Marion Cotillard became an international sensation and won an Academy Award in 2008 for her heart-wrenching turn as Edith Piaf in “La Vie en Rose.” After roles in Hollywood films such as “Public Enemies” and this year’s “The Dark Knight Rises,” she finds herself again earning raves in America for a French film. In “Rust and Bone,” Cotillard plays Stephanie, an orca trainer who loses her legs in a tragic accident. Yet the physical challenges of the character and the intense love scenes with co-star Matthias Schoenaerts turned out to be less difficult for the actor than having to reconcile her personal feelings about marine parks. “I hate those places,” Cotillard says. “This is something I don’t really understand, what we do to those animals.”
Still, Cotillard was excited by the opportunity to work with writer-director Jacques Audiard, the filmmaker behind the Oscar-nominated “A Prophet,” so much so that she forgot about her initial response to the material. “I first heard about the project while with friends. An agent was there, and she was talking about Jacques’ new movie—it’s always something highly expected in France,” she says. “She said there was a role for a woman who plays an orca trainer. The first thing I thought was ‘Oh, my God, as much as I love this director, I would never do that. I couldn’t do that because I couldn’t go to a Marineland.’ ” A few months later, she was approached by Audiard and fell in love with the script. “I knew it would be something special because all of his movies are, but I didn’t expect a love story,” she says. “I felt like we were both doing something we hadn’t done before.” But the first day she went to a marine park to meet a trainer, she says, “Suddenly, that first memory came back and I was like, ‘Look where you are!’ ”
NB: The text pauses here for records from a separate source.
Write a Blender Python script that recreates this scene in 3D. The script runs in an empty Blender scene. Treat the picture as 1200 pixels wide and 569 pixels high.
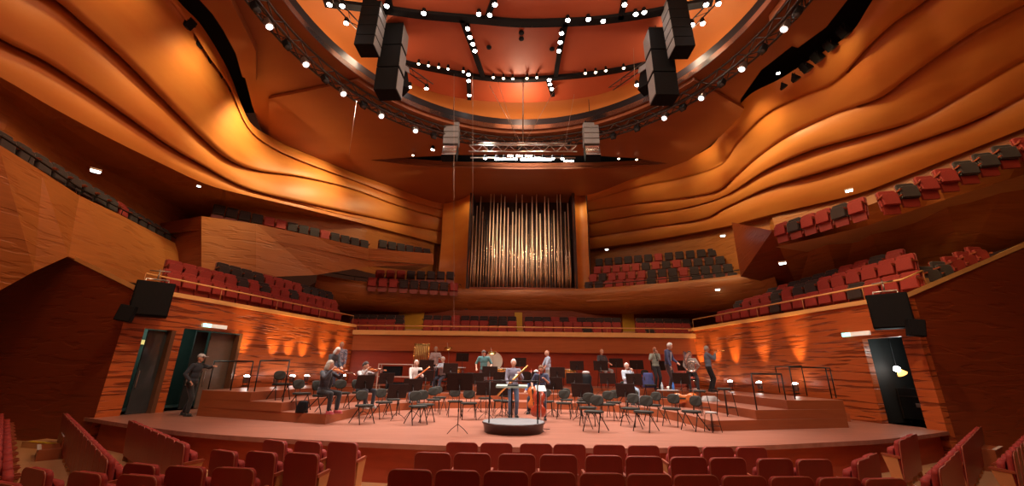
import bpy, bmesh, math, random
from mathutils import Vector, Matrix, Quaternion
random.seed(7)
SC = bpy.context.scene
COL = SC.collection
PI = math.pi
def V(*a): return Vector(a)

# ------------------------------------------------------------------ camera
F = 469.0; CX, CY = 600.0, 284.5; CAMH = 2.10
_p, _r, _y = [math.radians(a) for a in (17.8, 0.77, 1.4)]
FWD = V(-math.sin(_y)*math.cos(_p), math.cos(_y)*math.cos(_p), math.sin(_p))
_right = V(math.cos(_y), math.sin(_y), 0); _up = _right.cross(FWD)
RT = _right*math.cos(_r) + _up*math.sin(_r)
UP = _up*math.cos(_r) - _right*math.sin(_r)
CAM = V(0, 0, CAMH)
# survey helpers: where the sight line through a photo pixel meets a real plane of the hall
def ray(px, py): return RT*((px-CX)/F) - UP*((py-CY)/F) + FWD
def onz(px, py, z):
    d = ray(px, py); return CAM + d*((z-CAM.z)/d.z)
def ony(px, py, y):
    d = ray(px, py); return CAM + d*(y/d.y)
def onx(px, py, x):
    d = ray(px, py); return CAM + d*(x/d.x)
def onwall(px, py, A, B):
    d = ray(px, py); ax, ay = A; bx, by = B
    # CAM + t d = A + u (B-A) in plan
    ex, ey = bx-ax, by-ay
    det = d.x*(-ey) + ex*d.y
    t = (ax*(-ey) + ex*ay)/det
    p = CAM + d*t
    u = ((p.x-ax)*ex + (p.y-ay)*ey)/(ex*ex+ey*ey)
    return p, u
def ondist(px, py, D):
    d = ray(px, py); return CAM + d*(D/math.hypot(d.x, d.y))

# ------------------------------------------------------------------ materials
MATS = {}
def mat(name, col, rough=.5, metal=0, spec=.5, emit=None, estr=0, noise=None, bump=None, stretch=(1,1,1), sheen=0, coat=0):
    """noise=(scale, amount, second colour); bump=(scale,strength)"""
    if name in MATS: return MATS[name]
    m = bpy.data.materials.new(name); m.use_nodes = True
    nt = m.node_tree; b = nt.nodes['Principled BSDF']
    b.inputs['Base Color'].default_value = (*col, 1)
    b.inputs['Roughness'].default_value = rough
    b.inputs['Metallic'].default_value = metal
    b.inputs['Specular IOR Level'].default_value = spec
    if coat: b.inputs['Coat Weight'].default_value = coat; b.inputs['Coat Roughness'].default_value = .15
    if sheen: b.inputs['Sheen Weight'].default_value = sheen
    if emit:
        b.inputs['Emission Color'].default_value = (*emit, 1); b.inputs['Emission Strength'].default_value = estr
    tc = None
    def coord():
        nonlocal tc
        if tc is None:
            t = nt.nodes.new('ShaderNodeTexCoord'); mp = nt.nodes.new('ShaderNodeMapping')
            mp.inputs['Scale'].default_value = stretch
            nt.links.new(t.outputs['Object'], mp.inputs['Vector']); tc = mp.outputs['Vector']
        return tc
    if noise:
        n = nt.nodes.new('ShaderNodeTexNoise'); n.inputs['Scale'].default_value = noise[0]; n.inputs['Detail'].default_value = 6
        nt.links.new(coord(), n.inputs['Vector'])
        r = nt.nodes.new('ShaderNodeValToRGB')
        r.color_ramp.elements[0].position = .5-noise[1]; r.color_ramp.elements[1].position = .5+noise[1]
        r.color_ramp.elements[0].color = (*noise[2], 1); r.color_ramp.elements[1].color = (*col, 1)
        nt.links.new(n.outputs['Fac'], r.inputs['Fac']); nt.links.new(r.outputs['Color'], b.inputs['Base Color'])
    if bump:
        n = nt.nodes.new('ShaderNodeTexNoise'); n.inputs['Scale'].default_value = bump[0]; n.inputs['Detail'].default_value = 4
        nt.links.new(coord(), n.inputs['Vector'])
        bp = nt.nodes.new('ShaderNodeBump'); bp.inputs['Strength'].default_value = bump[1]; bp.inputs['Distance'].default_value = .05
        nt.links.new(n.outputs['Fac'], bp.inputs['Height']); nt.links.new(bp.outputs['Normal'], b.inputs['Normal'])
    MATS[name] = m; return m

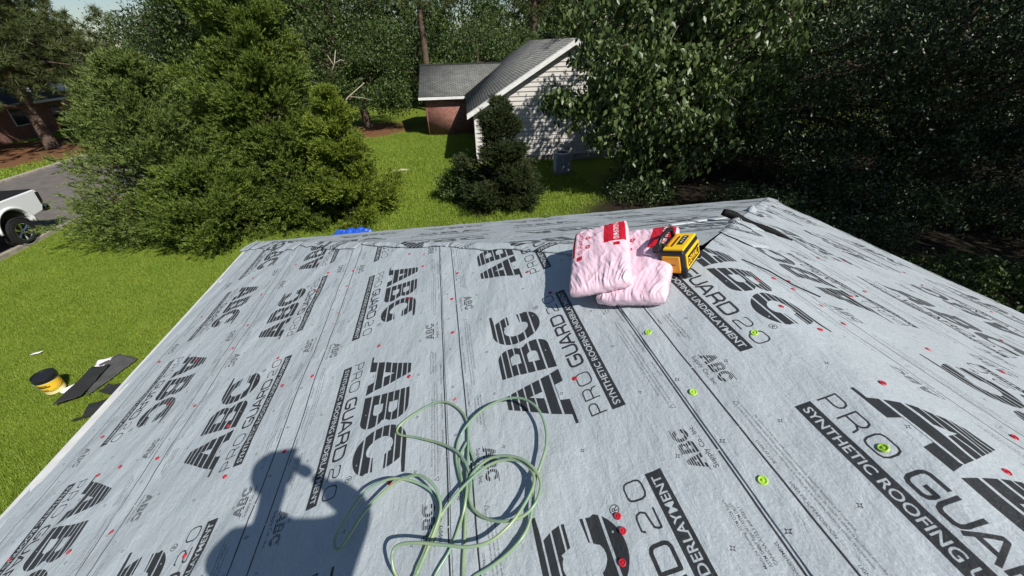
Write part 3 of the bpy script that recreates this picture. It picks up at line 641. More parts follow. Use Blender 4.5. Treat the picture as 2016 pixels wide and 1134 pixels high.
broad('tall dark oak behind the pear tree, filling the top right of the photo', (13.0, 13.0),
      [(10.5, 12.5, 4.5, 3.2, 2.6, 3.5), (14.5, 12, 5, 3.6, 3, 3.6), (12.5, 12, .8, 4, 2.6, 2.6), (18.5, 11, 3, 3.6, 3, 4), (8.5, 14.5, 5.5, 2.5, 2, 2.5), (12, 11.5, -1, 4, 2, 1.4), (18, 11.5, -.8, 4, 2, 1.6), (23, 9, 1, 4, 3, 3.4)],
      1000, 46, .42, .19, M_LEAF_DARK, .4, droop=.7, nlimb=60, inner=.4)
# trees and scrub in the shade to the right
broad('deep shade tree beyond the right eave, rising out of the frame', (20.0, -1.0),
      [(20, -1, 3.5, 3.5, 3.5, 3.6), (18.0, 1.5, 1.0, 2.6, 2.6, 2.3), (23, 1, 2, 3, 3, 3), (17, 2.0, 5.0, 2.5, 2.5, 2.0)],
      360, 40, .42, .19, M_LEAF_DARK, .35, nlimb=40)
broad('tall maple outside the right of the frame shading the undergrowth', (15.5, -8.5),
      [(12.7, -3.2, 6.2, 3.0, 3.0, 2.0), (14.0, -.8, 7.5, 3.0, 2.6, 2.0), (14.5, -8, 6.5, 3.8, 3.5, 2.8), (18, -6, 7, 4, 4, 3.5), (19, -11, 6, 4, 4, 3), (19, 0, 8, 4, 4, 3)],
      950, 34, .5, .24, M_LEAF_DARK, .35, nlimb=40, top=(1, 3, 8))
for lab, x, y, r, h, m_ in [('low dark scrub on the ground below the middle of the right eave', 9.2, 1.6, 1.5, 1.0, M_LEAF_DARK), ('ragged dark bush under the far corner of the right eave', 8.6, 4.3, 1.6, 1.0, M_LEAF_DARK), ('dark bush at the foot of the big dark tree on the right', 12.2, 3.0, 2.0, 1.3, M_LEAF_DARK), ('scrubby bush in deep shade right of the wire cage', 15.6, 1.2, 2.2, 1.5, M_LEAF_DARK), ('brighter green creeper patch at the right edge just beyond the eave', 10.6, -1.2, 1.6, .8, M_LEAF_MID), ('dark undergrowth bush left of the glossy pear trunk', 5.6, 6.6, 1.1, .7, M_LEAF_DARK), ('leafy sapling between the pear tree and the right eave', 7.6, 3.0, .9, 1.4, M_LEAF_DARK)]:
    broad(lab, (x, y), [(x, y, GZ+h*.4, r, r*.9, h*.6), (x+r*.4, y-.3, GZ+h*.55, r*.6, r*.6, h*.5), (x-r*.4, y+.4, GZ+h*.5, r*.55, r*.6, h*.55)], int(110*r), 34, .16, .10, m_, .03, cat='bush', name='bush', nlimb=14, top=(0, 0, h*.8), inner=.3)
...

Cotillard adds that she was brutally honest about her feelings. “I didn’t want to be disrespectful towards the people who work there because they were there to help me achieve something. But my trainer asked me if I liked the show and I told her that I was horrified and that it was really not something I like,” Cotillard says. “But we became friends, and at the end of shooting she told me, ‘My God, that first day I went back home, and I told my husband it was going to be a nightmare.’ ”
Though making the film hasn’t changed her mind, Cotillard does say she has a deep respect for the people she met, who truly love the animals they work with. “But I have no comprehension of this system. And I hope this film makes a difference,” she says. “I remember the story when [‘Finding Nemo’] came out, and I read something that horrified me where there was an explosion of people selling clown fish. I thought, ‘This is the dumbest thing ever.’ The whole point of the film is not to take these magnificent animals out of their environment.”